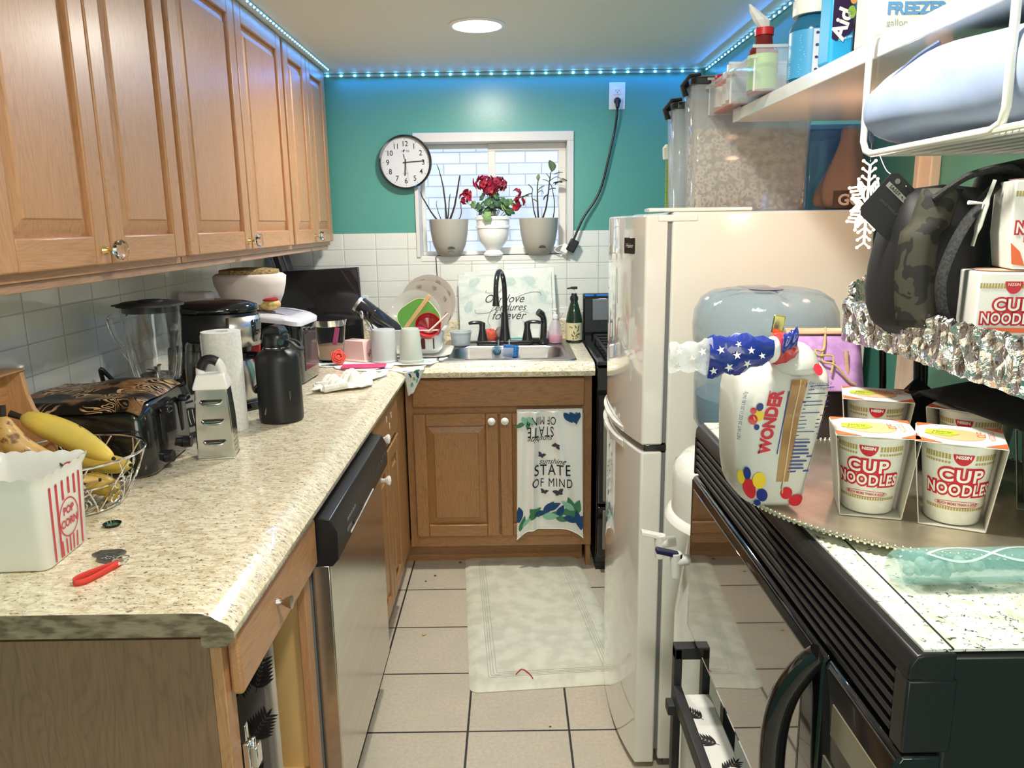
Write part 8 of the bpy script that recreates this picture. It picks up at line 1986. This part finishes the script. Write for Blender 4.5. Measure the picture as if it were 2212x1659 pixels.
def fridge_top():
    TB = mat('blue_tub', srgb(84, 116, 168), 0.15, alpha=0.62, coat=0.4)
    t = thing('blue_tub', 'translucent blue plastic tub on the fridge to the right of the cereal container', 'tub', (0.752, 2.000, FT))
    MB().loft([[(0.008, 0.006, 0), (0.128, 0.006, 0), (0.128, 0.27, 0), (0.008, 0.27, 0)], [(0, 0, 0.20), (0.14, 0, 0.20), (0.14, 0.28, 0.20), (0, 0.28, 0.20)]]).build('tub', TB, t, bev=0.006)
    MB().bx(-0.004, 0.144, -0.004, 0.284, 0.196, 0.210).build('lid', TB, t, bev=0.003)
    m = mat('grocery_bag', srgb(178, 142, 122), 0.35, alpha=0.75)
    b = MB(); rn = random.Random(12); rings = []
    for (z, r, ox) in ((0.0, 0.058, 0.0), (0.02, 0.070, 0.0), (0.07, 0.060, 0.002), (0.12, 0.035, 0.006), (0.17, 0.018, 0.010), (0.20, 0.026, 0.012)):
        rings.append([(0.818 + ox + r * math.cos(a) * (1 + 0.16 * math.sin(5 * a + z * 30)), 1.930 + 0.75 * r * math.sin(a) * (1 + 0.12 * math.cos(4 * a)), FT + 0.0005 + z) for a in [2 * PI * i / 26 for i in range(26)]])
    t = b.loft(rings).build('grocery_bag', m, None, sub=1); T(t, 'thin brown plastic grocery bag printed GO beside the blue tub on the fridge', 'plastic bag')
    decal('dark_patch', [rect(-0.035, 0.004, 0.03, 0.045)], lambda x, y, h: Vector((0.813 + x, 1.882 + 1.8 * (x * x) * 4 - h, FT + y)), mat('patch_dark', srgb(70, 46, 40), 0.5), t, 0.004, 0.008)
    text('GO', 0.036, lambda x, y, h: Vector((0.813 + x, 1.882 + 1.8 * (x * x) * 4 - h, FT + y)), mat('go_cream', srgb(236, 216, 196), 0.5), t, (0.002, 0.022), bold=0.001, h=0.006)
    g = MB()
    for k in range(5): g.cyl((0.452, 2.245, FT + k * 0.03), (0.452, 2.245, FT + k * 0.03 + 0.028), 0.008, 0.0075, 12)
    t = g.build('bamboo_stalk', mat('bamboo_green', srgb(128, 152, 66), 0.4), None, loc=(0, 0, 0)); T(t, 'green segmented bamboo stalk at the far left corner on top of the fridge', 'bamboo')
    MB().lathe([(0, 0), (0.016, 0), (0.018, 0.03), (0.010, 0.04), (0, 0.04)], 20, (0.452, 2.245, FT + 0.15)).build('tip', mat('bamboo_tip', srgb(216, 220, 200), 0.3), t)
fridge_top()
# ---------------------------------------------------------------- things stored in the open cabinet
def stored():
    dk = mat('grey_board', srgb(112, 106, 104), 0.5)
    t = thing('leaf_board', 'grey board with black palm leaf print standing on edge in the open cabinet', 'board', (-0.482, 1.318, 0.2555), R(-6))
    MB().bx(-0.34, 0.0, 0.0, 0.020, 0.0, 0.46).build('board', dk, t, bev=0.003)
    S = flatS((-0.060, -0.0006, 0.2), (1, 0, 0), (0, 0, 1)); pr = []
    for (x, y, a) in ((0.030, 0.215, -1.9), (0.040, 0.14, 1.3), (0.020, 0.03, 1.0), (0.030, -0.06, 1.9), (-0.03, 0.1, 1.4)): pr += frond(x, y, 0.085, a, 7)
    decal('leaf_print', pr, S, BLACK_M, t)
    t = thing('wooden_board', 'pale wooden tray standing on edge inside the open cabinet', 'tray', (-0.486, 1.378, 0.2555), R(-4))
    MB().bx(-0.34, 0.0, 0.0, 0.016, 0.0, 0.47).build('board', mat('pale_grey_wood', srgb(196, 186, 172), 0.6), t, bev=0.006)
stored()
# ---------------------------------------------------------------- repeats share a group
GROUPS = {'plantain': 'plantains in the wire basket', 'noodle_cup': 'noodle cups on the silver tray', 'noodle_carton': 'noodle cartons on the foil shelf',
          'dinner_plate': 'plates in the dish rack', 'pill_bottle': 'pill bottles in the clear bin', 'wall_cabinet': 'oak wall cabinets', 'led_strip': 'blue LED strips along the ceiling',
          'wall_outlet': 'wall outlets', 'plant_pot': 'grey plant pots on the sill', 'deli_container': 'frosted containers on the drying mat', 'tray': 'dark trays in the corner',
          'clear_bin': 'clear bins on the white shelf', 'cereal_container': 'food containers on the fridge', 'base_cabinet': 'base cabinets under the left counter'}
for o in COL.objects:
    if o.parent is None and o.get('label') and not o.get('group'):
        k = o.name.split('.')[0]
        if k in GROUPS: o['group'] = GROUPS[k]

■ **WHAT IS REQUIRED**: Reproduce every line above as written, skipping pictures.

■ **EXERCISE SOLUTION**:
Write part 8 of the bpy script that recreates this picture. It picks up at line 1986. This part finishes the script. Write for Blender 4.5. Measure the picture as if it were 2212x1659 pixels.
def fridge_top():
    TB = mat('blue_tub', srgb(84, 116, 168), 0.15, alpha=0.62, coat=0.4)
    t = thing('blue_tub', 'translucent blue plastic tub on the fridge to the right of the cereal container', 'tub', (0.752, 2.000, FT))
    MB().loft([[(0.008, 0.006, 0), (0.128, 0.006, 0), (0.128, 0.27, 0), (0.008, 0.27, 0)], [(0, 0, 0.20), (0.14, 0, 0.20), (0.14, 0.28, 0.20), (0, 0.28, 0.20)]]).build('tub', TB, t, bev=0.006)
    MB().bx(-0.004, 0.144, -0.004, 0.284, 0.196, 0.210).build('lid', TB, t, bev=0.003)
    m = mat('grocery_bag', srgb(178, 142, 122), 0.35, alpha=0.75)
    b = MB(); rn = random.Random(12); rings = []
    for (z, r, ox) in ((0.0, 0.058, 0.0), (0.02, 0.070, 0.0), (0.07, 0.060, 0.002), (0.12, 0.035, 0.006), (0.17, 0.018, 0.010), (0.20, 0.026, 0.012)):
        rings.append([(0.818 + ox + r * math.cos(a) * (1 + 0.16 * math.sin(5 * a + z * 30)), 1.930 + 0.75 * r * math.sin(a) * (1 + 0.12 * math.cos(4 * a)), FT + 0.0005 + z) for a in [2 * PI * i / 26 for i in range(26)]])
    t = b.loft(rings).build('grocery_bag', m, None, sub=1); T(t, 'thin brown plastic grocery bag printed GO beside the blue tub on the fridge', 'plastic bag')
    decal('dark_patch', [rect(-0.035, 0.004, 0.03, 0.045)], lambda x, y, h: Vector((0.813 + x, 1.882 + 1.8 * (x * x) * 4 - h, FT + y)), mat('patch_dark', srgb(70, 46, 40), 0.5), t, 0.004, 0.008)
    text('GO', 0.036, lambda x, y, h: Vector((0.813 + x, 1.882 + 1.8 * (x * x) * 4 - h, FT + y)), mat('go_cream', srgb(236, 216, 196), 0.5), t, (0.002, 0.022), bold=0.001, h=0.006)
    g = MB()
    for k in range(5): g.cyl((0.452, 2.245, FT + k * 0.03), (0.452, 2.245, FT + k * 0.03 + 0.028), 0.008, 0.0075, 12)
    t = g.build('bamboo_stalk', mat('bamboo_green', srgb(128, 152, 66), 0.4), None, loc=(0, 0, 0)); T(t, 'green segmented bamboo stalk at the far left corner on top of the fridge', 'bamboo')
    MB().lathe([(0, 0), (0.016, 0), (0.018, 0.03), (0.010, 0.04), (0, 0.04)], 20, (0.452, 2.245, FT + 0.15)).build('tip', mat('bamboo_tip', srgb(216, 220, 200), 0.3), t)
fridge_top()
# ---------------------------------------------------------------- things stored in the open cabinet
def stored():
    dk = mat('grey_board', srgb(112, 106, 104), 0.5)
    t = thing('leaf_board', 'grey board with black palm leaf print standing on edge in the open cabinet', 'board', (-0.482, 1.318, 0.2555), R(-6))
    MB().bx(-0.34, 0.0, 0.0, 0.020, 0.0, 0.46).build('board', dk, t, bev=0.003)
    S = flatS((-0.060, -0.0006, 0.2), (1, 0, 0), (0, 0, 1)); pr = []
    for (x, y, a) in ((0.030, 0.215, -1.9), (0.040, 0.14, 1.3), (0.020, 0.03, 1.0), (0.030, -0.06, 1.9), (-0.03, 0.1, 1.4)): pr += frond(x, y, 0.085, a, 7)
    decal('leaf_print', pr, S, BLACK_M, t)
    t = thing('wooden_board', 'pale wooden tray standing on edge inside the open cabinet', 'tray', (-0.486, 1.378, 0.2555), R(-4))
    MB().bx(-0.34, 0.0, 0.0, 0.016, 0.0, 0.47).build('board', mat('pale_grey_wood', srgb(196, 186, 172), 0.6), t, bev=0.006)
stored()
# ---------------------------------------------------------------- repeats share a group
GROUPS = {'plantain': 'plantains in the wire basket', 'noodle_cup': 'noodle cups on the silver tray', 'noodle_carton': 'noodle cartons on the foil shelf',
          'dinner_plate': 'plates in the dish rack', 'pill_bottle': 'pill bottles in the clear bin', 'wall_cabinet': 'oak wall cabinets', 'led_strip': 'blue LED strips along the ceiling',
          'wall_outlet': 'wall outlets', 'plant_pot': 'grey plant pots on the sill', 'deli_container': 'frosted containers on the drying mat', 'tray': 'dark trays in the corner',
          'clear_bin': 'clear bins on the white shelf', 'cereal_container': 'food containers on the fridge', 'base_cabinet': 'base cabinets under the left counter'}
for o in COL.objects:
    if o.parent is None and o.get('label') and not o.get('group'):
        k = o.name.split('.')[0]
        if k in GROUPS: o['group'] = GROUPS[k]